FedEx Signs on with NHL, Plots Fedorovian Slam at the Competition
Terry LeftonJust weeks before the opening of the National Hockey League season, FedEx is close to signing a two-year sponsorship agreement with the NHL that would make it the league's official overnight carrier.
Sports marketing sources pegged the deal in the low seven figures, likely including a media commitment to the NHL's Fox/ESPN coverage schedule. The nature of NHL hockey gives FedEx an ideal creative platform to promulgate its message of speed and performance. Longtime FedEx agency BBDO, N.Y., already has a spot in the works for which it hopes to sign and use Sergei Fedorov and other members of the Stanley Cup champion Red Wings.
The deal would give the overnight delivery market leader a winter/spring platform to add to its array of sports sponsorships, which include entitlement to the Orange Bowl and CART, along with a USA Basketball sponsorship via the NBA.
League officials would not comment on the pending contract, but a FedEx deal would be the first time the NHL has signed a sponsor in the competitive, sports-heavy category.
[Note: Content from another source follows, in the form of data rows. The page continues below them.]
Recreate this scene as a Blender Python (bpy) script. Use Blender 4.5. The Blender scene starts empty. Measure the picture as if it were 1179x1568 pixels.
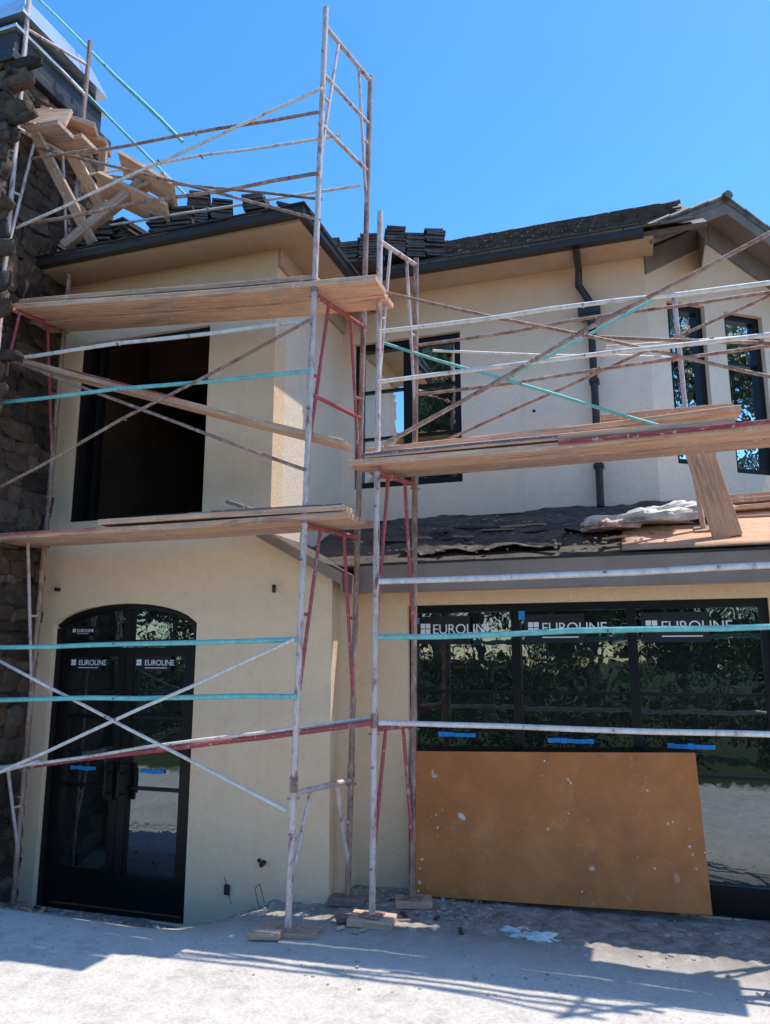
import bpy, bmesh, math, random
from mathutils import Vector, Matrix, noise
from mathutils.geometry import tessellate_polygon
random.seed(7)
S=bpy.context.scene
COL=S.collection
S.view_settings.view_transform='Standard'
S.view_settings.look='None'
S.view_settings.exposure=0
# ------------------------------------------------------------------ world / sun / camera
sun_vec=Vector((.33,.19,1)).normalized()
W=bpy.data.worlds.new("World"); S.world=W; W.use_nodes=True
nt=W.node_tree
bg=nt.nodes['Background']
sky=nt.nodes.new('ShaderNodeTexSky'); sky.sky_type='NISHITA'; sky.sun_disc=False
sky.sun_elevation=math.asin(sun_vec.z); sky.sun_rotation=math.atan2(sun_vec.x,sun_vec.y)
sky.air_density=1.0; sky.dust_density=0.3; sky.ozone_density=1.3
hs=nt.nodes.new('ShaderNodeHueSaturation'); hs.inputs['Saturation'].default_value=1.36; hs.inputs['Value'].default_value=2.0
nt.links.new(sky.outputs[0],hs.inputs['Color'])
nt.links.new(hs.outputs[0],bg.inputs[0]); bg.inputs[1].default_value=.15
sl=bpy.data.lights.new('sun','SUN'); sl.energy=5; sl.angle=math.radians(.5); sl.color=(1,.94,.83)
so=bpy.data.objects.new('sun',sl); COL.objects.link(so)
so.rotation_euler=sun_vec.to_track_quat('Z','Y').to_euler()
cd=bpy.data.cameras.new('camera'); cam=bpy.data.objects.new('camera',cd); COL.objects.link(cam)
cam.location=(0,0,2); cam.rotation_euler=(math.radians(90+10.8),0,math.radians(18.7))
cd.sensor_fit='HORIZONTAL'; cd.sensor_width=36; cd.lens=36; cd.clip_end=2000; cd.clip_start=.05
S.camera=cam
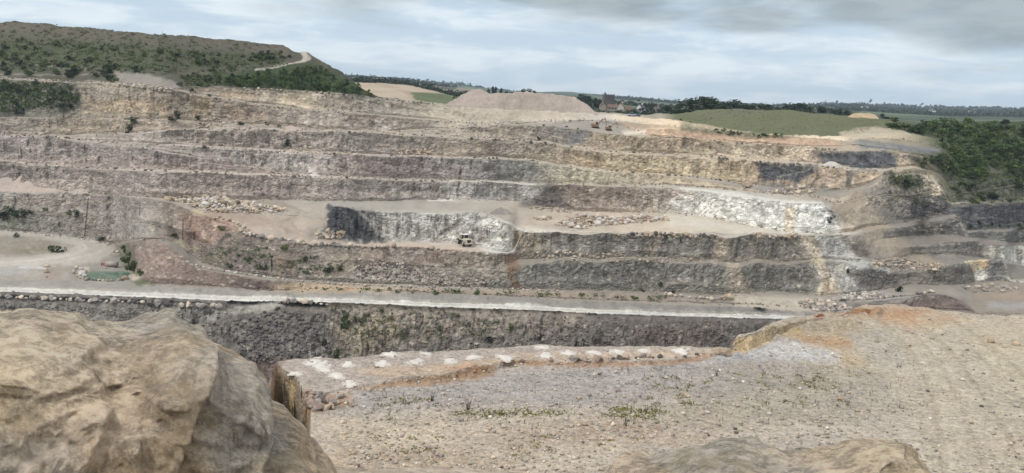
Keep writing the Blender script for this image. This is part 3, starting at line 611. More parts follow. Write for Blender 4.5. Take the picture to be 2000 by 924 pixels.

UPS has been an Olympic and NFL sponsor. The U.S. Postal Service just signed on as a sponsor of the Heisman Trophy (Brandweek, Aug. 24).
The Fedorov/Red Wings ad, as planned, would illustrate what happens when the Stanley Cup is not shipped via FedEx. In what would be a rare commercial use of hockey's most famous icon -- the league will likely insist on the agency using a faux Stanley Cup)-the spot would show the trophy alongside livestock in the fields of a Guatemalan farmer whose name, Jose Luis Arena, is a Spanish-language variant of the Red Wings' home rink, Joe Louis Arena. Meanwhile, a cadre of the champion Red Wings will be shown celebrating their victorious ways by hoisting a bag of feed intended for the Guatemalan farmer, instead of the NHL's treasured chalice. The tag remains, "Don't just send it, FedEx it."